We've Only Just Begun

We've Only Just Begun
More Books Beyond Our Trilogy : We'll Be Filling All These Bookshelves!

Sunday

We Teach you to Love. We Prepare You for Another Pet. If You Want One.



It's a roller coaster ride. You fight with yourselves. "Should I get another pet? ...When should I get one? ... What kind should it be? ...Should I buy one or rescue one? ... Is it too soon? ...Maybe I can find my old pet,reincarnated! ...Maybe I shouldn't get another pet at all, I am so tired and weary and sad with grief..." 

Then you do it. You pick out another pet to fill the space I left behind ... and some of you experience a form of Buyer's Remorse. Once you've invested in the new pet you start to question everything. It can be very complicated because you can get mad at yourself for doing it too soon and then you hold your new pet accountable. You blame them when it isn't their fault at all. You make the mistake of comparing them with me when you must know that the new one will never take my place -- in your lives or in your hearts. It isn't supposed to. It is here to teach you different lessons than the ones I taught you. It's here to teach you a different kind of love.  


Don't you see? It's supposed to be this way. Relationships are assignments and when they end you are forced to graduate and move on to learn new lessons. But's it's hard. Kate used to cry when she looked at Immy (they got her 9 months after I passed) as if to say: 'Why can't you be more like Jack?'  Immy isn't Jack. She'll never be Jack. No one should expect Immy to be something she isn't. I taught you unconditional love and acceptance for a reason. 

It's all part of the learning -- to love again anew. Without judgment. Without comparison. It will be much easier when you have further healed from your grief. In the meantime, keep pushing through to the love and one day you'll find you love again -- but never ever the same way you did before. You may find that you are capable of loving even more than you ever dreamed. I say this because it was my task to come to earth to teach you love so that you could stretch and grow and become more than you ever were before.  


If you don't have a new pet yet, don't fret about it. If you are meant to have another, it will come into your life. You won't have to jump through hoops to find it. You will be inspired and the right one will come in one way or another. 

If you do have a new pet, take good care of the one who has come into your life. The one who trusts you for care and love. Be aware that quite possibly your old pet is their Guardian Angel and you don't want to make it difficult for them to watch your pain or your lack of acceptance. We often come into your life to help the new one, because we are looking for any excuse to be as near to you as possible. So when you are caring for them, you are partnering with us. We can do this together. Tears are okay as long as you are moving forward.  We love and support you in your decision. Hang in there.


One Year Ago She Set Me Free

It's been just a year since she was able to release me to be free; six months after I crossed Rainbow Bridge. The moment she freed me, she found immediate relief. So did I. 

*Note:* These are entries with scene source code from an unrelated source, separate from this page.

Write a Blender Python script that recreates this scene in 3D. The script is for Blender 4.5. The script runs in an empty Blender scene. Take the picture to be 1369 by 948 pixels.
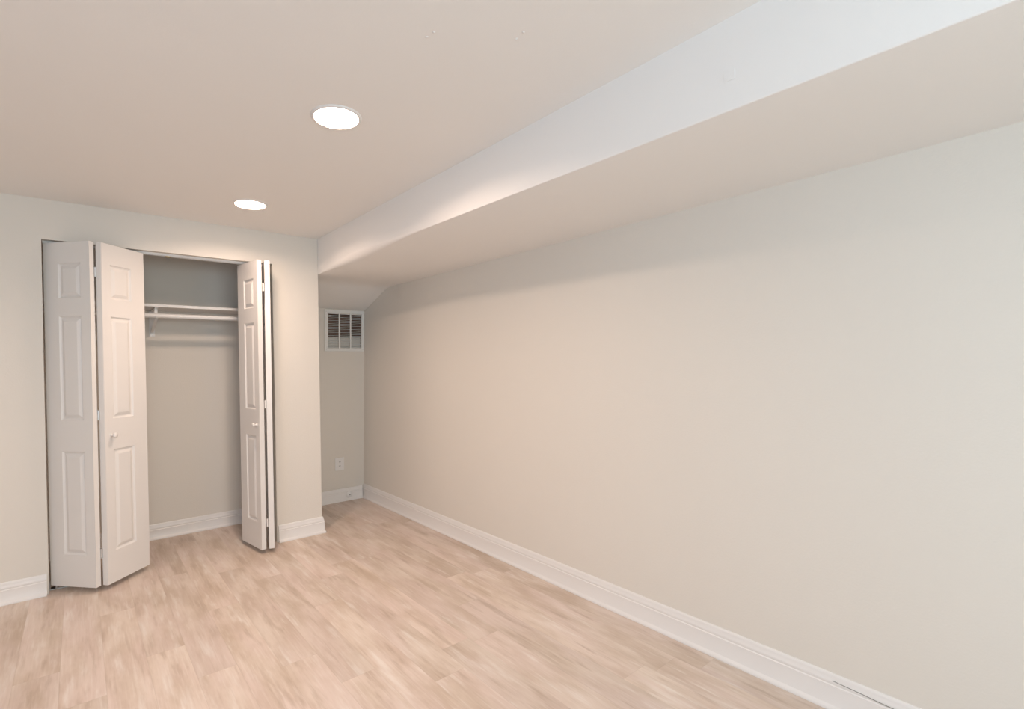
import bpy, bmesh, math, random
from mathutils import Vector, Matrix
random.seed(4)
S = bpy.context.scene
COL = S.collection

# ------------------------------------------------------------------ camera
W, H = 1369, 948
F_PX, CX, CY = 664.07, 610.59, 495.06
YAW, PITCH, ROLL = math.radians(37.298), math.radians(-0.8045), math.radians(-0.7212)
fw = Vector((math.sin(YAW)*math.cos(PITCH), math.cos(YAW)*math.cos(PITCH), math.sin(PITCH)))
rt = Vector((math.cos(YAW), -math.sin(YAW), 0)); up = rt.cross(fw)
rt, up = rt*math.cos(ROLL)+up*math.sin(ROLL), up*math.cos(ROLL)-rt*math.sin(ROLL)
cam_d = bpy.data.cameras.new('camera'); cam = bpy.data.objects.new('camera', cam_d); COL.objects.link(cam)
cam.matrix_world = Matrix((( rt.x, up.x, -fw.x, -2.1942), (rt.y, up.y, -fw.y, -3.6706), (rt.z, up.z, -fw.z, 1.2916), (0, 0, 0, 1)))
cam_d.sensor_fit = 'HORIZONTAL'; cam_d.sensor_width = 36; cam_d.lens = F_PX/W*36
cam_d.shift_x = (W/2-CX)/W; cam_d.shift_y = (CY-H/2)/W
cam_d.clip_start = .02
S.camera = cam

# ------------------------------------------------------------------ world, light, exposure
S.view_settings.view_transform = 'Standard'; S.view_settings.look = 'None'
S.view_settings.gamma = 1; S.view_settings.use_curve_mapping = False
S.view_settings.exposure = 0.08
wd = bpy.data.worlds.new('sky'); S.world = wd; wd.use_nodes = True
nt = wd.node_tree; nt.nodes.clear()
bg = nt.nodes.new('ShaderNodeBackground'); wo = nt.nodes.new('ShaderNodeOutputWorld')
sky = nt.nodes.new('ShaderNodeTexSky'); sky.sky_type = 'HOSEK_WILKIE'; sky.turbidity = 4; sky.ground_albedo = .4
sky.sun_direction = (0.6, -0.5, 0.6)
bg.inputs['Strength'].default_value = 1.0
nt.links.new(sky.outputs[0], bg.inputs[0]); nt.links.new(bg.outputs[0], wo.inputs[0])

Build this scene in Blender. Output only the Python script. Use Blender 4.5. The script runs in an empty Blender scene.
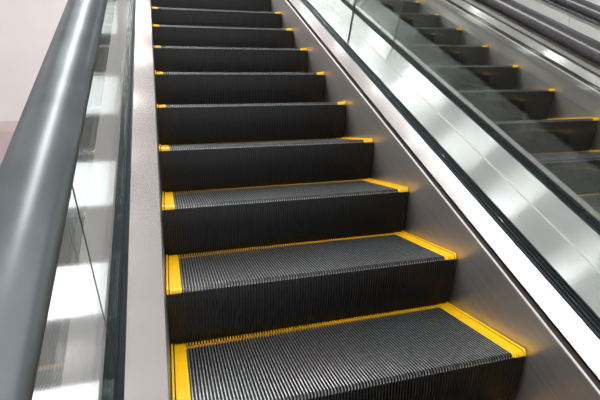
import bpy, bmesh, math
from mathutils import Vector, Matrix

scene = bpy.context.scene
COL = scene.collection

# ---------------------------------------------------------------- frame of the incline
RUN, RISE = 0.350, 0.202
PITCH = math.hypot(RUN, RISE)
CA, SA = RUN / PITCH, RISE / PITCH
W = 1.0143                 # step width
MID = 1.2915               # seam between the two neighbouring escalators
OFF2 = 2 * MID - W         # second escalator: left edge of its steps


def P(x, s, h):
    """x across, s along the incline, h square to it -> world"""
    return (x, s * CA - h * SA, s * SA + h * CA)


# ---------------------------------------------------------------- materials
def new_mat(name):
    m = bpy.data.materials.new(name)
    m.use_nodes = True
    nt = m.node_tree
    return m, nt, nt.nodes['Principled BSDF']


def noise_mix(nt, b, c1, c2, scale, detail=4, vec_scale=(1, 1, 1), rng=(0.35, 0.65)):
    tc = nt.nodes.new('ShaderNodeTexCoord')
    mp = nt.nodes.new('ShaderNodeMapping')
    mp.inputs['Scale'].default_value = vec_scale
    nz = nt.nodes.new('ShaderNodeTexNoise')
    nz.inputs['Scale'].default_value = scale
    nz.inputs['Detail'].default_value = detail
    cr = nt.nodes.new('ShaderNodeValToRGB')
    cr.color_ramp.elements[0].position = rng[0]
    cr.color_ramp.elements[1].position = rng[1]
    cr.color_ramp.elements[0].color = (*c1, 1)
    cr.color_ramp.elements[1].color = (*c2, 1)
    nt.links.new(tc.outputs['Object'], mp.inputs['Vector'])
    nt.links.new(mp.outputs['Vector'], nz.inputs['Vector'])
    nt.links.new(nz.outputs['Fac'], cr.inputs['Fac'])
    nt.links.new(cr.outputs['Color'], b.inputs['Base Color'])
    return nz


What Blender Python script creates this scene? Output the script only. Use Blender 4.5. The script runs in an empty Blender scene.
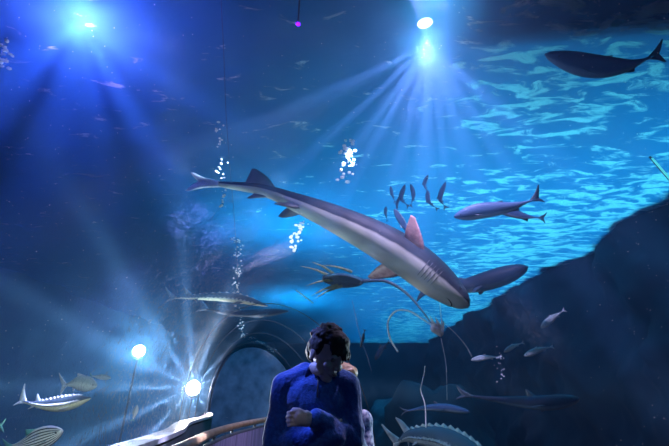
import bpy, bmesh, math, random
from mathutils import Vector, Matrix, noise
from math import radians as R, sin, cos, pi

SC = bpy.context.scene
COL = SC.collection
random.seed(7)

# ------------------------------------------------------------------ camera
FPX = 371.0
TILT = R(25.5)
CAM = Vector((0, 0, 1.3))
cd = bpy.data.cameras.new('camera')
cd.sensor_width = 36; cd.lens = 36 * FPX / 669
cd.clip_start = 0.05; cd.clip_end = 200
cam = bpy.data.objects.new('camera', cd); COL.objects.link(cam)
cam.location = CAM; cam.rotation_euler = (R(90) + TILT, 0, 0)
SC.camera = cam
XR = Vector((1, 0, 0)); UP = Vector((0, -sin(TILT), cos(TILT))); FW = Vector((0, cos(TILT), sin(TILT)))

def W(px, py, d):
    """world point at distance d in the direction of a pixel of the photograph"""
    v = XR * (px - 334.5) + UP * (223 - py) + FW * FPX
    return CAM + v.normalized() * d

# ------------------------------------------------------------------ world, exposure
SC.view_settings.view_transform = 'Standard'; SC.view_settings.look = 'None'
SC.view_settings.gamma = 1; SC.view_settings.exposure = 0.1
SC.view_settings.use_curve_mapping = False
cy = SC.cycles
cy.volume_bounces = 0; cy.transparent_max_bounces = 24; cy.max_bounces = 6
cy.sample_clamp_indirect = 3; cy.caustics_reflective = False; cy.caustics_refractive = False
SC.world = bpy.data.worlds.new('world'); SC.world.use_nodes = True
bg = SC.world.node_tree.nodes['Background']
bg.inputs[0].default_value = (0.10, 0.42, 0.95, 1); bg.inputs[1].default_value = 0.28

SURF = 4.8      # height of the water surface

def light(kind, name, loc, energy, color, target=None, rays=0.0, rscale=6.0, label=None, **kw):
    d = bpy.data.lights.new(name, kind); d.energy = energy; d.color = color
    for k, v in kw.items(): setattr(d, k, v)
    o = bpy.data.objects.new(name, d); COL.objects.link(o); o.location = loc
    if target is not None:
        o.rotation_euler = (Vector(target) - Vector(loc)).to_track_quat('-Z', 'Y').to_euler()
    if rays:
        d.use_nodes = True; nt = d.node_tree; em = nt.nodes['Emission']
        tc = nt.nodes.new('ShaderNodeTexCoord')
        no = nt.nodes.new('ShaderNodeTexNoise'); no.inputs['Scale'].default_value = rscale; no.inputs['Detail'].default_value = 1
        mr = nt.nodes.new('ShaderNodeMapRange')
        mr.inputs['From Min'].default_value = 0.42; mr.inputs['From Max'].default_value = 0.66
        mr.inputs['To Min'].default_value = 1 - rays; mr.inputs['To Max'].default_value = 1 + rays * 1.8
        nt.links.new(tc.outputs['Normal'], no.inputs['Vector'])
        nt.links.new(no.outputs['Fac'], mr.inputs['Value'])
        nt.links.new(mr.outputs['Result'], em.inputs['Strength'])
    return o

# daylight through the skylight over the right half of the tank
light('SUN', 'sun', (10, 10, 12), 7.5, (0.10, 0.72, 1.0), target=(0.5, 10.5, 0), angle=R(50))
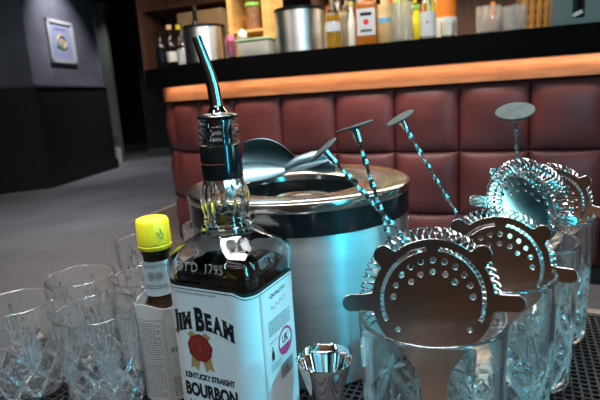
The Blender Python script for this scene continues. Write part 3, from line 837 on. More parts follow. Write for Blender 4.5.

She still misses me and sheds plenty of tears. Humans are so full of tears. There must be a storehouse in there! Some day I am going to write about the nature of tears. They are fascinating to me. Not all tears are alike and I have witnessed her tears of grief change over time. They used to fall, small and sharp and hard and fast, and now they are big, heavy and slow. Sometimes when they fall, she is smiling too.  I am waiting for the day she can smile without tears. That will be true freedom for both of us.  



She's having an especially tough day today. Who knows the reason why one day is harder than another. It is what it is. It's been 12 months since she released me from the prison of her clinging grasp. I caught her in a quiet moment on the trail that day and she was able to hear my voice. I spoke to her through the depths of her heart. 



The following day she scattered the ashes, singing: "Fly Free Little Boy. Fly Free!"  Oh it was music to my ears!  Now I can be around her and not be unhappy. I can be proud of her and I can love her without her fears and tears blinding her to my presence. Now we can continue to learn together and grow together in a whole new way. 

When we cross Rainbow Bridge we simply move into another layer of life. We are no further from you than we ever were. We are right there beside you and if you can heal your grief and let your tears subside, you will --- now and then -- be able to see me, hear me, feel me, and receive me into the new life that we are creating together; the life we will live until you join me here. It will be one quick journey through the Rainbow Bridge to the other side of the veil, where all will be revealed.  

In the meantime, keep learning your lessons. You cannot join me until you have graduated from this school of earthly life that has a special program designed just for you.  I was part of it.  I was one of your teachers. There is more to come. You must finish it to qualify for a passage through Rainbow Bridge.  I am so proud of you and can't wait to see you again in a day that will pass in the blink of an eye.  You'll see. I'll be the first one there to meet you at the edge of the bridge.  I never stop loving you.